Change of character diagram: uptrend fails to defend its higher low and closes below it
CHoCH: the higher low that should have held gets broken by a body close — first evidence of a shift. From the SMC Mastery Handbook.

A useful mental model: BOS is the trend speaking; CHoCH is the trend stuttering. One BOS after another is a healthy trend. A CHoCH followed by an opposite BOS is a completed handover of control.

Body close vs wick break: why wicks lie

Here is where most self-taught SMC traders go wrong. What counts as "breaking" a level — any tick beyond it, or a candle closing beyond it?

Wicks are where stop hunts live. As the liquidity guide covers in detail, the area just beyond an obvious swing point is exactly where resting stop-loss orders pool — and large players routinely push price through those levels to fill their own orders, then let it snap back. On the chart, that event prints as a wick through the level with a close back inside. If you treat every wick as a structure break, you will flip your bias at precisely the moments engineered to trap you.

The fix is a mechanical rule: structure breaks are confirmed by candle body closes only. A wick through a high that closes back below it is not a BOS — it is more likely a sweep, and often a signal in the opposite direction. The body close is the market's committed statement; the wick is its bluff. This one rule removes a remarkable share of false structure signals, at the cost of slightly later confirmation — a trade-off worth making every time.

Valid swings: inducement-validated vs fractal pivots

There is a second, subtler question underneath every BOS/CHoCH call: which swing points count? Break the wrong swing and the label is meaningless no matter how clean the close.

Most indicators — and most traders — define swings with fractal pivots: any bar whose high is higher than its neighbors is a swing high. It's simple and it's mechanical, but it treats every wiggle as structure. On a fast intraday chart, fractal logic detects dozens of "swings," and consequently dozens of fake structure breaks.

The stricter SMC approach validates swings with inducement (IDM). The idea: a swing high in an uptrend only matters if the market proved it matters — by first sweeping the pocket of liquidity that formed beneath it (the minor pullback low, where early buyers place stops). That pocket is the inducement: the bait. Once price dips through the inducement, grabs those stops, and then continues, the swing above is a validated structural point. Breaks of validated swings carry information; breaks of random fractal wiggles carry noise.

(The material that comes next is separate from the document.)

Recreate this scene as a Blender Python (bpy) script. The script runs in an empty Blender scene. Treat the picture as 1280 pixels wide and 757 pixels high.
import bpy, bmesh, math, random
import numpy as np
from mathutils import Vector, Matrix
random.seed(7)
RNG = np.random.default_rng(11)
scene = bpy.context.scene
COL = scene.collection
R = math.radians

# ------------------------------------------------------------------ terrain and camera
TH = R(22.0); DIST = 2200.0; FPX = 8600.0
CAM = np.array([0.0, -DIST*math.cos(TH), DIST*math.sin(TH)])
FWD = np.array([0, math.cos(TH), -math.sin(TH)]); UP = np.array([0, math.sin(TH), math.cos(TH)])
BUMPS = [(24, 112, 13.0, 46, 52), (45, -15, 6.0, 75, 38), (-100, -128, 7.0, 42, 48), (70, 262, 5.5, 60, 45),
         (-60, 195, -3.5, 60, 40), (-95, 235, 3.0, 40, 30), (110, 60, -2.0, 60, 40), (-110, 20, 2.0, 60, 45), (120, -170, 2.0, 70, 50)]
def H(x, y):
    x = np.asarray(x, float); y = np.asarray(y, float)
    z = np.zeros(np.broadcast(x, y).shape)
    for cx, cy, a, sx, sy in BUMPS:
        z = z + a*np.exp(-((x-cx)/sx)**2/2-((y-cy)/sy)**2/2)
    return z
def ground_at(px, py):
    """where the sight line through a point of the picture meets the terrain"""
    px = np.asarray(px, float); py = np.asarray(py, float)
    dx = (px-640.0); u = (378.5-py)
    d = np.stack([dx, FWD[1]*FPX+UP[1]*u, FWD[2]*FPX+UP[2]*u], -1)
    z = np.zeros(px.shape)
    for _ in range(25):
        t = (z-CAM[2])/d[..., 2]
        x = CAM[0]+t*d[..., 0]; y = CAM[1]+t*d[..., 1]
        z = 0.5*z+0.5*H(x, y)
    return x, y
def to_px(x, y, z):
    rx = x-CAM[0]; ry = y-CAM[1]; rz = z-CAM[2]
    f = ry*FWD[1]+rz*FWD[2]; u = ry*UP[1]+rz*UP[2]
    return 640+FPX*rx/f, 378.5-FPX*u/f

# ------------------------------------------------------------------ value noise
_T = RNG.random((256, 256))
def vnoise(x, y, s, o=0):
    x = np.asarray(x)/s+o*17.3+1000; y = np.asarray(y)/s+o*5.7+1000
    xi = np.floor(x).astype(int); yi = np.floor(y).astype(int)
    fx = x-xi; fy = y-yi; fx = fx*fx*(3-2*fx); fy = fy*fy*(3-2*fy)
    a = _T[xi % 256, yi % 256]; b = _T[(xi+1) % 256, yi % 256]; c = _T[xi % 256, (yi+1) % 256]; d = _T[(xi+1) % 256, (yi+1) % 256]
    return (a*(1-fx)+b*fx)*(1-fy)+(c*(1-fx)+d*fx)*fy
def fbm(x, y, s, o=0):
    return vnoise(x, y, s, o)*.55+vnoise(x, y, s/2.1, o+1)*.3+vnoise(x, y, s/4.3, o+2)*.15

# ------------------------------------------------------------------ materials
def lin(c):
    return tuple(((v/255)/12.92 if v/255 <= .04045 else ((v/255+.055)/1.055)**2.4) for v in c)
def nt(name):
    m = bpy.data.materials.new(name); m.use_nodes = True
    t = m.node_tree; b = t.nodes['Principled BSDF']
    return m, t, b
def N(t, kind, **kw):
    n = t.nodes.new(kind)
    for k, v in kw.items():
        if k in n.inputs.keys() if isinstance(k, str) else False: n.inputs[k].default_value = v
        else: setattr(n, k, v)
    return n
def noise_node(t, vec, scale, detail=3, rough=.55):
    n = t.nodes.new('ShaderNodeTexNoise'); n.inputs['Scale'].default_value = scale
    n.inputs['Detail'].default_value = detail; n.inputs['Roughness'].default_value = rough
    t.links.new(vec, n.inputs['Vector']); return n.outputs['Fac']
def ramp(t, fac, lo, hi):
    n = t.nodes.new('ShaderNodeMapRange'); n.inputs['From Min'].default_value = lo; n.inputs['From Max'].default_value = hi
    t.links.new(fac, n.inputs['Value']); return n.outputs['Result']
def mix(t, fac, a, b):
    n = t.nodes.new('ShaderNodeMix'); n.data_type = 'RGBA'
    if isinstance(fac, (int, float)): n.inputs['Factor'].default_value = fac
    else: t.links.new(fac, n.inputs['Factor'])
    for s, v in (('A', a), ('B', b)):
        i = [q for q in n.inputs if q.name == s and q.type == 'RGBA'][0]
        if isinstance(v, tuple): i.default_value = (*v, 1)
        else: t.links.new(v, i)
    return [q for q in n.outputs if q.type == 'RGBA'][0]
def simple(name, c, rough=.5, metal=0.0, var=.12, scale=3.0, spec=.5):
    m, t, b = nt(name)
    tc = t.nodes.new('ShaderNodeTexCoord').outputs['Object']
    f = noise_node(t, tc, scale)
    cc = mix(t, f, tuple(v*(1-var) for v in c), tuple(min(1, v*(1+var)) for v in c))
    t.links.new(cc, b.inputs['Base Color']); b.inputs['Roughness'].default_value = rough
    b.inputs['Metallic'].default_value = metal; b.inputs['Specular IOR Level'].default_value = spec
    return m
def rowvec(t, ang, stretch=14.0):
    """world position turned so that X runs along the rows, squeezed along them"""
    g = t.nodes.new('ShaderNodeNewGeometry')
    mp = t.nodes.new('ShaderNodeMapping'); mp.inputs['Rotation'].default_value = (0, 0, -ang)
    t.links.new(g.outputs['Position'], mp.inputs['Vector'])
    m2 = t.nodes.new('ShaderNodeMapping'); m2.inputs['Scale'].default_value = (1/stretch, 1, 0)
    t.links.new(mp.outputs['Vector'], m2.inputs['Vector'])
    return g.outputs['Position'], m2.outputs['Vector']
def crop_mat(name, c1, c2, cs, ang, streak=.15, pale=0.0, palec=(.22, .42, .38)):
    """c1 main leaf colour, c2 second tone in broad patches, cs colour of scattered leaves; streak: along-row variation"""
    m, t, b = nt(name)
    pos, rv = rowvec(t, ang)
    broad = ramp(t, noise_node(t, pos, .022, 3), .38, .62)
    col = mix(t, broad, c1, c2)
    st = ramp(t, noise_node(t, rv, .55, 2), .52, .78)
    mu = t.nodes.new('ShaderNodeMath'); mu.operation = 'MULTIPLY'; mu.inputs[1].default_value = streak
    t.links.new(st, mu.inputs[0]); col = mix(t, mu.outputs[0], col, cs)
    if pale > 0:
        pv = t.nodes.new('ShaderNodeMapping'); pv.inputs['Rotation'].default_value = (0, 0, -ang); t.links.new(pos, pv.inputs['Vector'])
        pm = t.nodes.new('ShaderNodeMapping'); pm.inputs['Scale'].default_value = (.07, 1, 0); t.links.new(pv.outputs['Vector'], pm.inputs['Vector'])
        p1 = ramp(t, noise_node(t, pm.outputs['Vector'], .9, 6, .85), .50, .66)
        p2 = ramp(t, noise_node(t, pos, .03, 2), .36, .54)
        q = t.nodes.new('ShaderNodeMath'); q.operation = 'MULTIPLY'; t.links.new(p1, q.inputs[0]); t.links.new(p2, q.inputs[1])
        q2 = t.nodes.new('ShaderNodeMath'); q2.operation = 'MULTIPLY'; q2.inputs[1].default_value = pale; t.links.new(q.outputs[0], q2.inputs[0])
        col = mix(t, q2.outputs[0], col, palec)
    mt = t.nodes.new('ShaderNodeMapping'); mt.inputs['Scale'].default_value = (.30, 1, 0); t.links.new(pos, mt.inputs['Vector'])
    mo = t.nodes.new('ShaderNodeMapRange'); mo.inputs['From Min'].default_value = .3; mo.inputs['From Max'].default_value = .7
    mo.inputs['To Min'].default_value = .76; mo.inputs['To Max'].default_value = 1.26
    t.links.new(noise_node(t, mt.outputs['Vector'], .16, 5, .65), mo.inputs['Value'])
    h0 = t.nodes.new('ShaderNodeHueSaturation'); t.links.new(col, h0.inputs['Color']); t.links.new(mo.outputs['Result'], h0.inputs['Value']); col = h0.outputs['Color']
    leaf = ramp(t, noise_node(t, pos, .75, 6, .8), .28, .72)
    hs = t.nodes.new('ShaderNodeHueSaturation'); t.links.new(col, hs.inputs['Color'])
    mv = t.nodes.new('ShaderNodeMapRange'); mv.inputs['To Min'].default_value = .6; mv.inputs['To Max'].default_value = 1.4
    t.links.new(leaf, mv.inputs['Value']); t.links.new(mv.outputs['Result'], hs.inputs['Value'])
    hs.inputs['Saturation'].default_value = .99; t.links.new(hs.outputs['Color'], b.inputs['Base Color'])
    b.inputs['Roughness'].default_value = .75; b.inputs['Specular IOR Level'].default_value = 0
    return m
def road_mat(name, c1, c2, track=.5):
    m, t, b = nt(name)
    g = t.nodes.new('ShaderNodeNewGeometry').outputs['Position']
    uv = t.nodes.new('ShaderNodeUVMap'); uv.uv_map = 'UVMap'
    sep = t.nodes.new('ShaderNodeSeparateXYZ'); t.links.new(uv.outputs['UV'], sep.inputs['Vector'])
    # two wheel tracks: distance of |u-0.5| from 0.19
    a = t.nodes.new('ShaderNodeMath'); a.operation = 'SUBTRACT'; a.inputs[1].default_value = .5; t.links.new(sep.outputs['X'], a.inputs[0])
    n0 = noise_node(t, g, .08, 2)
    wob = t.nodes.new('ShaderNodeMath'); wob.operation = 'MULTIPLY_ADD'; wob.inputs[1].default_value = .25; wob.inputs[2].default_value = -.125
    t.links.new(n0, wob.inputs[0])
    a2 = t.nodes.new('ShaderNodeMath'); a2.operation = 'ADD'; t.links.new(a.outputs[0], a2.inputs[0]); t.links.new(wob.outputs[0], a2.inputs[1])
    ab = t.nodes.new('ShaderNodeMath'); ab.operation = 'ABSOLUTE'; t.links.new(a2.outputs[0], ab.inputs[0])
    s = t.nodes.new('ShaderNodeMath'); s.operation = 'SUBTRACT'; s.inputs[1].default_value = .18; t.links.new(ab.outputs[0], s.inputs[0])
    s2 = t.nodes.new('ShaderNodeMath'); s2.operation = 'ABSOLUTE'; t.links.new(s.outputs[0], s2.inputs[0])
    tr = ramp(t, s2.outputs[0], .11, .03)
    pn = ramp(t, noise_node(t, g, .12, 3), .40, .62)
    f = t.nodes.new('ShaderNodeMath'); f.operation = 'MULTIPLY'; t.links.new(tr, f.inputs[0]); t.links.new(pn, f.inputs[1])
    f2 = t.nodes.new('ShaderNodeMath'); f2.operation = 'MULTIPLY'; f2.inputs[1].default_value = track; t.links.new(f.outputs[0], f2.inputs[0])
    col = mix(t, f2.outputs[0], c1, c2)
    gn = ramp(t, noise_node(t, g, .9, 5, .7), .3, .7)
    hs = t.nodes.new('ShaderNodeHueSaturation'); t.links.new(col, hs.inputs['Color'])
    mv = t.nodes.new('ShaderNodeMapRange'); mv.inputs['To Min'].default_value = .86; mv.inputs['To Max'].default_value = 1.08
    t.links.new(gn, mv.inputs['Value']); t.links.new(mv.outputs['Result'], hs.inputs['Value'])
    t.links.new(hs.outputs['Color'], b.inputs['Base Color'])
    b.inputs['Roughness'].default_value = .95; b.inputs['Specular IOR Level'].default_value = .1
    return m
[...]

Inducement diagram: liquidity pocket below a swing high is swept before the true move continues
Inducement: the engineered pocket of stops that gets taken before the swing above becomes structurally valid. From the SMC Mastery Handbook.

Common mistakes (and how to stop making them)

  • Counting internal breaks as BOS. Inside a leg from one valid swing to another, price forms minor sub-swings. Breaking those is internal structure — useful for entry timing, but not a trend statement. Traders who label every internal break "BOS" end up believing a 5-minute wiggle overrides the hourly downtrend.
  • Flipping bias on the wick. Covered above — if the body didn't close through, nothing broke.
  • Treating a CHoCH as a confirmed reversal. A CHoCH alone justifies caution and, at most, a scouting position with defined risk. The higher-conviction reversal read is CHoCH → counter-trend BOS.
  • Reading structure on one timeframe. A CHoCH on the 5-minute may be an ordinary pullback on the 1-hour. Decide your bias on the higher timeframe, execute on the lower — never the reverse.
  • Re-drawing swings until the chart agrees with your position. The cure is mechanical rules — fixed swing definitions, body-close confirmation — applied before the trade, not after.

How SMC SNIPER marks them

Our flagship indicator, SMC SNIPER Part 1 — Structure & Order Blocks, implements exactly the rules in this guide, mechanically:

  • Body closes only. BOS and CHoCH labels print only when a candle body closes through the level — wicks never count, so structure can't flip intrabar and what you see in history is what you'd have seen live.
  • Inducement-validated swings. HH/HL/LH/LL labels are confirmed only after the inducement beneath (or above) them is swept — the live IDM line shows you the exact level the market still has to take.
  • Closed-bar confirmation. All structure events evaluate on closed bars, with higher-timeframe data requested without lookahead — no repainting.

None of that makes the read infallible — no tool can. It makes the read consistent, which is what lets you review a hundred marked charts and learn from an honest record.

Key takeaways

  • BOS breaks a swing with the trend — continuation. CHoCH breaks a swing against the trend — warning, not confirmation.
  • Only candle body closes confirm a structure break. Wicks through levels are usually liquidity sweeps — often a clue in the opposite direction.
  • Swings validated by inducement carry meaning; fractal pivots mostly produce noise and false breaks.
  • Internal (sub-swing) breaks time entries; they do not change trend bias. Bias belongs to the higher timeframe.